Male and Female. A Study of the Sexes in a Changing World: By Margaret Mead. New York: William Morrow & Co., 1949. 477 pp.

Review by:
William G. Barrett

In the preface to the new edition of his great work, Élie Faure says, 'I have been reproached with having written not a "History of Art", but rather a sort of poem concerning the history of art'. This book of Margaret Mead's is a beautiful book, and it may be that she will be similarly reproached for having written a sort of poem about anthropology. She, too, understands how barren is the mere description of human experience and endeavor when stated in terms of action and conscious motivation alone. Human life is inextricably bound to values: desires, traditions, good and evil. She knows the need for the bare data to be reworked through the personality of the observer, to be interpreted in the light of special knowledge, special training and particular experience. Unfortunately there are but few social scientists who can thus produce the 'poetic transposition' that Faure hopes for, but Margaret Mead is one of these.

Mead employs new tools and has thought deeply since she published Sex and Temperament in 1935. Additional field work up to 1939 enabled her to apply these tools in simple homogeneous cultures and so gain deeper insight into much that she had observed during earlier work in the field. (Her field data, studied through new lenses, may be the foundation for another excellent study such as this.) It is sometimes said that one can not really and truly believe the findings of psychoanalysis until one has observed children intimately.

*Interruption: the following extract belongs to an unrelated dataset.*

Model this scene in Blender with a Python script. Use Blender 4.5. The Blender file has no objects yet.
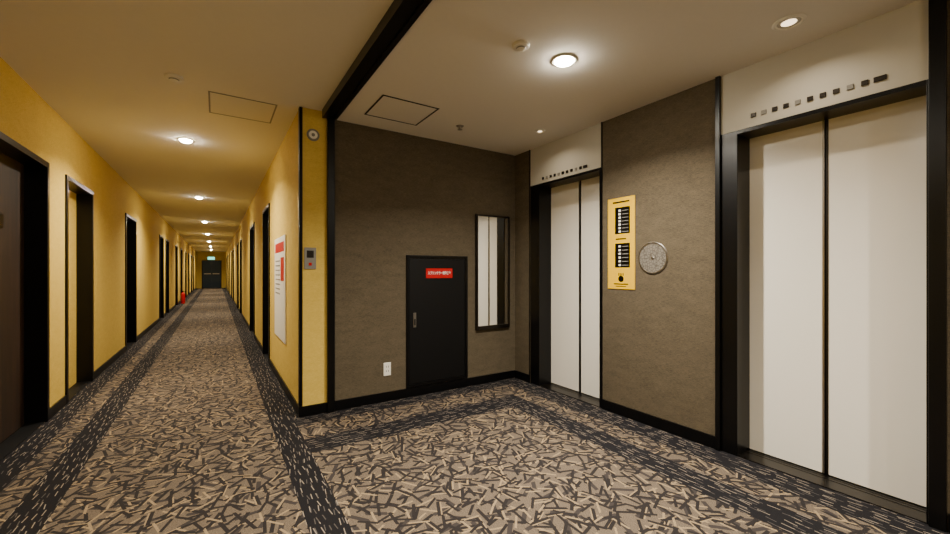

Margaret Mead has observed many, many children, and very intimately. What she has learned of psychosexual development, of the meaning of body zones and their modes of functioning, of the flow of libido and its fixation, has been enriched by warm, sympathetic emotional participation. She is never 'too grown-up' to share the simple experiences of simple people and consequently understands easily the complications of complicated people.